As for "job description", in addition to what Richard wrote, I think the
head maintainer should also:
* know the overall situation of Emacs well
* be familiar enough with Emacs Lisp, C, and Git
* be comfortable with Debbugs (or be willing to find a good alternative
  that can still be controlled with email and write import scripts from
  Debbugs and assist its deployment inside the FSF infrastructure)

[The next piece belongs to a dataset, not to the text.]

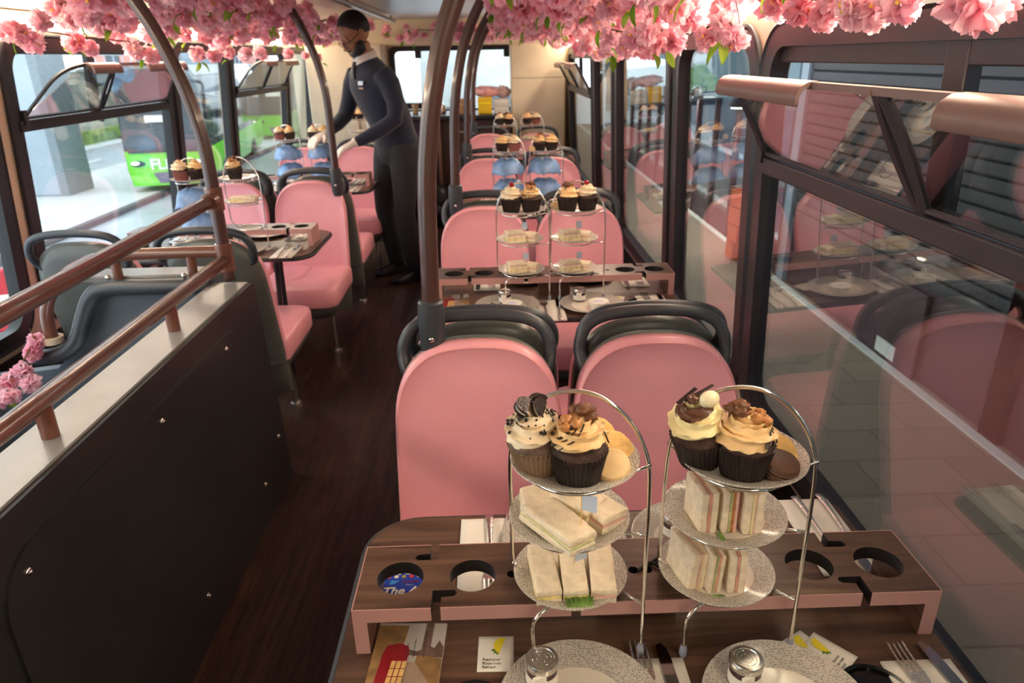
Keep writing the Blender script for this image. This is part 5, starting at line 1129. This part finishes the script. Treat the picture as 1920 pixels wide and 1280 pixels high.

* be comfortable with Texinfo
* (at least) have some basic understanding of the GNU build system
* keep an eye on GNU ELPA commits, not only Emacs core

Moreover, IMO if an Emacs developer nominate herself as a candidate head
maintainer, she should summarize her plans for her term.  For example,
if I self-nominate for that role, I'll write something about how to make
Emacs easier to contribute, the release schedule, when to
obsolete/deprecate features, how to improve the bug-fixing workflow and
the testing infrastructure, how to cooperate/communicate better with
popular third-party packages (like Magit/CIDER/Projectile), and write a
draft feature roadmap (dynload/modules, concurrency, new extension
languages, FFI, i18n, GUI builder, etc.).